Selbstverständlich sollten bei einer „Finanzanalyse nach DIN in Auszügen“ die wesentlichen Aspekte und Inhalte der Norm berücksichtigt werden. Es handelt sich dabei vornehmlich um die existenziellen und hoch priorisierten Finanzthemen des Privathaushalts, zum Beispiel

  • allgemeines Haftungsrisiko,
  • Sicherung des Einkommens bei Arbeitskraftverlust,
  • Schuldenrisiko,
  • Liquiditätsreserve und
  • Altersvorsorge

Für einen durchschnittlichen Privathaushalt (Gehaltsempfänger, Mieter, keine speziellen Risiken aus Luft-/Wassersport etc.) bedeutet dies, dass auch mit einer abgespeckten Finanzanalyse ein nahezu DIN-konformes Ergebnis erzielt werden kann.

Vor einer „Rosinenpickerei“, bei der sich der Berater ausschließlich auf die provisionstechnisch lukrativen Finanzthemen konzentriert, sei an dieser Stelle aber ausdrücklich gewarnt. Dies ist und darf nicht im Sinne der DIN-Norm und des Verbrauchers sein!

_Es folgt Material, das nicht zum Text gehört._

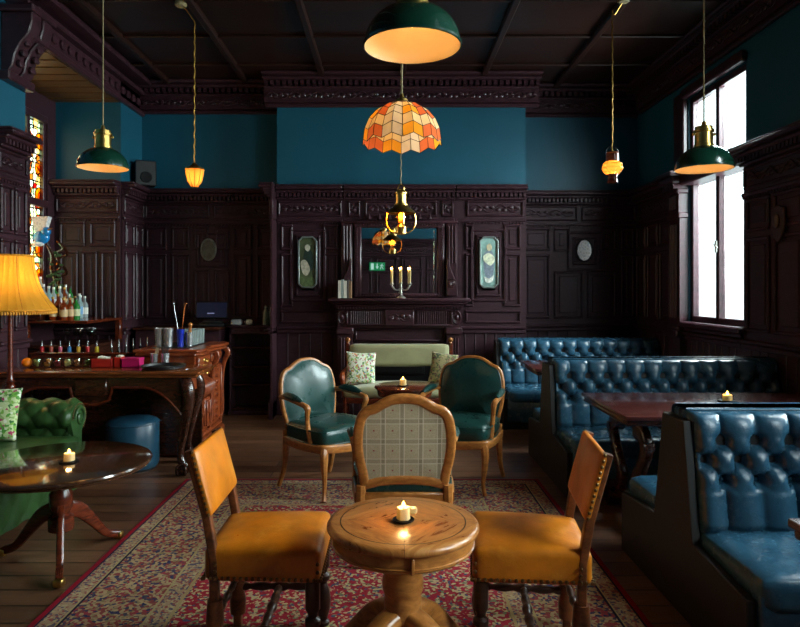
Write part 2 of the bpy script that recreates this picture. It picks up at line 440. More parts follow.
def m_stained():
    t = NT('stained_glass'); s = t.sep(); tr = t.new('ShaderNodeBsdfTransparent'); gl = t.new('ShaderNodeBsdfGlossy'); mx = t.new('ShaderNodeMixShader')
    # quarry panes in a leaded grid, an amber roundel in every cell
    def cell(c, p): return t.math('ABSOLUTE', t.math('SUBTRACT', t.math('FRACT', t.math('ADD', t.math('DIVIDE', c, p), 20)), .5))
    cy = cell(s[1], .25); cz = cell(s[2], .3)
    r = t.math('SQRT', t.math('ADD', t.math('POWER', t.math('MULTIPLY', cy, .25), 2), t.math('POWER', t.math('MULTIPLY', cz, .3), 2)))
    q = t.new('ShaderNodeSeparateColor'); t.link(t.voro(13, None, 'Color'), q.inputs[0])
    field = t.ramp(q.outputs[0], [(0, '#eef0dc'), (.35, '#cfe4c0'), (.55, '#f2e0a0'), (.7, '#e6a04a'), (.82, '#dcf0e4'), (.92, '#c8402c')], 'CONSTANT')
    col = t.mix(t.math('LESS_THAN', r, .085), field, '#f0a81c'); col = t.mix(t.math('LESS_THAN', r, .04), col, '#c86a14')
    col = t.mix(t.math('LESS_THAN', t.math('ABSOLUTE', t.math('SUBTRACT', r, .088)), .006), col, '#0a0806')
    lead = t.math('GREATER_THAN', t.math('MAXIMUM', cy, cz), .475); col = t.mix(lead, col, '#050403')
    edge = t.voro(13, None, 'Distance', 'DISTANCE_TO_EDGE'); col = t.mix(t.math('LESS_THAN', edge, .035), col, '#0a0806')
    t.link(col, tr.inputs[0]); mx.inputs[0].default_value = .05; gl.inputs['Roughness'].default_value = .1
    t.link(tr.outputs[0], mx.inputs[1]); t.link(gl.outputs[0], mx.inputs[2]); t.link(mx.outputs[0], t.out.inputs[0])
    return t.m
M['stained'] = m_stained()
def m_cloth_shade(name, c, tr_amt=.6):
    t = NT(name); d = t.new('ShaderNodeBsdfDiffuse'); tl = t.new('ShaderNodeBsdfTranslucent'); mx = t.new('ShaderNodeMixShader')
    col = t.ramp(t.noise(14), [(.2, tuple(x*.85 for x in hx(c)[:3])+(1,)), (.8, hx(c))])
    t.link(col, d.inputs[0]); t.link(col, tl.inputs[0]); mx.inputs[0].default_value = tr_amt
    t.link(d.outputs[0], mx.inputs[1]); t.link(tl.outputs[0], mx.inputs[2]); t.link(mx.outputs[0], t.out.inputs[0]); return t.m
M['shade'] = m_cloth_shade('mustard_pleated_silk', '#eab242', .62)
M['amberfrost'] = m_cloth_shade('amber_frosted_glass', '#e8a85a', .8)
M['cream'] = m_cloth_shade('cream_wax', '#f6dfa8', .45)
M['shell1'] = m_cloth_shade('cream_shell', '#ddc79a', .45)
M['shell2'] = m_cloth_shade('orange_shell', '#c86a40', .45)
M['shell3'] = m_cloth_shade('pale_shell', '#cfc9b8', .45)
M['fringe'] = plain('gold_fringe', '#d08a14', .7, .3, 60)
def m_oaktop():
    t = NT('sunburst_oak_veneer'); s = t.sep()
    a = t.math('ARCTAN2', s[1], s[0]); q = t.math('FLOOR', t.math('DIVIDE', a, PI/2))
    cb = t.new('ShaderNodeCombineXYZ'); ang = t.math('MULTIPLY_ADD', q, PI/2, PI/4)
    u = t.math('ADD', t.math('MULTIPLY', s[0], t.math('COSINE', ang)), t.math('MULTIPLY', s[1], t.math('SINE', ang)))
    v = t.math('SUBTRACT', t.math('MULTIPLY', s[1], t.math('COSINE', ang)), t.math('MULTIPLY', s[0], t.math('SINE', ang)))
    t.link(t.math('MULTIPLY', u, 14), cb.inputs[0]); t.link(t.math('MULTIPLY', v, 3), cb.inputs[1]); t.link(q, cb.inputs[2])
    n = t.noise(2.2, cb.outputs[0], 6, .6, dist=1.5)
    c = t.ramp(n, [(.3, '#7a4420'), (.5, '#a8672f'), (.7, '#c08548')])
    r = t.math('SQRT', t.math('ADD', t.math('POWER', s[0], 2), t.math('POWER', s[1], 2)))
    c = t.mix(t.math('LESS_THAN', t.math('ABSOLUTE', t.math('SUBTRACT', r, .232)), .0025), c, '#3a1c0c')
    c = t.mix(t.math('LESS_THAN', t.math('MINIMUM', t.math('ABSOLUTE', s[0]), t.math('ABSOLUTE', s[1])), .0008), c, '#4a2410')
    t.set(color=c, rough=t.math('MULTIPLY_ADD', n, .3, .16), coat=.2, coatr=.2); t.bump(n, .12, .004); return t.m
M['oaktop'] = m_oaktop()
def m_china():
    t = NT('decorated_china'); v = t.voro(26, None, 'Distance')
    t.set(color=t.ramp(v, [(.15, '#cfcfc8'), (.5, '#f4f4f0'), (.8, '#c9ccd0')]), rough=.2, coat=.5); return t.m
M['china'] = m_china()
# ================================================================= STRUCTURE
ZC = 4.05; ZW = 2.75; XR = 3.15; YF = -0.45
b = BM(); bx(b, -4.1, 3.6, YF-.15, 8.4, -.1, 0); struct('floor', b, M['floor'])
b = BM(); bx(b, -4.1, 3.6, YF-.15, 8.4, ZC, ZC+.1)
for x in (-2.7, -1.75, -.8, .15, 1.1, 2.05, 3.0): bx(b, x-.035, x+.035, YF, 8.3, ZC-.05, ZC+.01, .012)
for i in range(11): y = .8*i; bx(b, -3.4, XR, y-.02, y+.02, ZC-.03, ZC+.01, .008)
struct('ceiling', b, M['ceilwood'])
b = BM(); bx(b, -1.36, 1.63, 7.7, 8.4, 0, ZC); struct('wall_back', b, M['blue'])
b = BM(); bx(b, -3.1, -1.36, 8.0, 8.4, 0, ZC); struct('wall_back_left', b, M['blue'])
b = BM(); bx(b, 1.63, 3.5, 8.15, 8.4, 0, ZC); struct('wall_back_right', b, M['blue'])
b = BM(); bx(b, -3.92, -3.1, 7.37, 8.4, 0, ZC); struct('wall_alcove_back', b, M['blue'])
b = BM()   # alcove side wall round the stained window
bx(b, -3.92, -3.85, 5.3, 5.88, 0, ZC); bx(b, -3.92, -3.85, 7.2, 7.4, 0, ZC); bx(b, -3.92, -3.85, 5.88, 7.2, 0, 1.4); bx(b, -3.92, -3.85, 5.88, 7.2, 3.42, ZC)
struct('wall_alcove_side', b, M['panel'])
b = BM(); bx(b, -3.9, -3.3, 5.32, 5.79, 0, ZC); struct('wall_left_pier', b, M['blue'])
b = BM(); bx(b, -4.1, -3.45, YF-.1, 5.32, 0, ZC); struct('wall_left', b, M['blue'])
b = BM(); bx(b, -4.1, 3.6, YF-.15, YF, 0, ZC); struct('wall_front', b, M['blue'])
WINS = [(5.66, 6.75), (2.65, 3.8), (.35, 1.5)]; ZS, ZT = 1.17, 3.52
b = BM(); ys = [YF-.15]
for a, c in sorted(WINS): ys += [a, c]
ys.append(8.4)
for i in range(0, len(ys), 2): bx(b, XR, XR+.1, ys[i], ys[i+1], 0, ZC)
for a, c in WINS: bx(b, XR, XR+.1, a, c, 0, ZS); bx(b, XR, XR+.1, a, c, ZT, ZC)
struct('wall_right', b, M['blue'])
def vine(bm, u0, u1, z0, z1, y, rnd):
    """running carved foliage between u0 and u1"""
    zc = (z0+z1)/2; a = (z1-z0)*.28; L = u1-u0; n = max(2, int(L/.13)); pts = []
    for i in range(n*6+1):
        t = i/(n*6); pts.append((u0+L*t, y, zc+a*math.sin(2*PI*t*n/2)))
    tube(bm, pts, (z1-z0)*.05, 5)
    for i in range(n*2):
        t = (i+.5)/(n*2); u = u0+L*t; z = zc+a*.5*math.sin(2*PI*t*n/2+PI)
        ball(bm, (u, y, z), (z1-z0)*.16, 6, 4, (1.3+rnd.random()*.5, .55, .8), None)
        ball(bm, (u+.02, y, zc+a*1.1*math.cos(2*PI*t*n)), (z1-z0)*.09, 5, 4, (1, .6, 1))
def fluting(bm, u0, u1, z0, z1, n, y, r=None):
    w = (u1-u0)/n
    for i in range(n):
        u = u0+w*(i+.5); tube(bm, [(u, y, z0), (u, y, z1)], r or w*.36, 6)
def dentils(bm, u0, u1, z, h, y0, y1, step=.055):
    n = max(1, int((u1-u0)/step)); s = (u1-u0)/n
    for i in range(n): bx(bm, u0+s*(i+.2), u0+s*(i+.8), y0, y1, z, z+h)
def moulding(bm, u0, u1, z0, z1, w=.03, d=.024, field=True):
    """bolection frame of one panel with a raised field"""
    for (a, c, e, f) in ((u0, u1, z0, z0+w), (u0, u1, z1-w, z1), (u0, u0+w, z0+w, z1-w), (u1-w, u1, z0+w, z1-w)):
        bx(bm, a, c, -d, .004, e, f, .0095)
    if field and u1-u0 > .16 and z1-z0 > .16: bx(bm, u0+w+.035, u1-w-.035, -.011, .004, z0+w+.035, z1-w-.035, .009)
TN = [0]
def trim(bm, m, loc=None, rz=0, smooth=35):
    TN[0] += 1; return struct('trim_%d' % TN[0], bm, m, None, smooth, loc, rz)
def wain(u0, u1, panels, loc, rz, top=ZW, low=False, frieze=True, bays=None, seed=1):
    rnd = random.Random(seed); bm = BM(); zt = 1.0 if low else top
    bx(bm, u0, u1, -.022, .0, 0, zt)                                        # boarding
    bx(bm, u0, u1, -.055, 0, 0, .2, .012); bx(bm, u0, u1, -.04, 0, .2, .235, .012)   # skirting
    n = max(1, int((u1-u0)/.12)); s = (u1-u0)/n                             # beaded boards below the dado
    for i in range(1, n): tube(bm, [(u0+s*i, -.022, .235), (u0+s*i, -.022, .98)], .009, 5)
    bx(bm, u0, u1, -.05, 0, .98, 1.03, .01); bx(bm, u0, u1, -.075, 0, 1.03, 1.065, .012)
    if not low:
        sh = T(0, -.022, 0)
        for (a, z0, c, z1) in panels:
            k = BM(); moulding(k, a, c, z0, z1)
            me = bpy.data.meshes.new('t'); xf(k.verts, sh); k.to_mesh(me); k.free(); bm.from_mesh(me); bpy.data.meshes.remove(me)
        zf = top-.40
        bx(bm, u0, u1, -.05, 0, zf-.035, zf, .01)
        dentils(bm, u0, u1, zf-.055, .02, -.04, -.02, .04)
        for (a, c) in (bays or [(u0+.02, u1-.02)]):
            moulding(bm, a, c, zf+.03, top-.18, .022, .045, False)
            vine(bm, a+.04, c-.04, zf+.05, top-.2, -.03, rnd)
        bx(bm, u0, u1, -.07, 0, top-.17, top-.14, .01)
        dentils(bm, u0, u1, top-.14, .045, -.095, -.02, .05)
        bx(bm, u0, u1, -.12, 0, top-.095, top-.06, .012); bx(bm, u0, u1, -.17, 0, top-.06, top-.02, .014); bx(bm, u0, u1, -.15, 0, top-.02, top, .006)
    return trim(bm, M['panel'], loc, rz)
def cols(xs, rows): return [(a, z0, c, z1) for a, c in xs for z0, z1 in rows]
UP = (2.0, 2.29); LO = (1.14, 1.95)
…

Auch wenn die Verfechter der DIN-konformen Anwendung der Norm trotzdem aufschreien werden und juristische Schwarzmalerei betreiben, gibt es durchaus praktikable und rechtssichere Lösungsmöglichkeiten.

Ohne es zu bewerten, kann sich jeder Marktteilnehmer selbst die Frage stellen: Ist es besser, die DIN-Norm auszugsweise anzuwenden – oder eben gar nicht?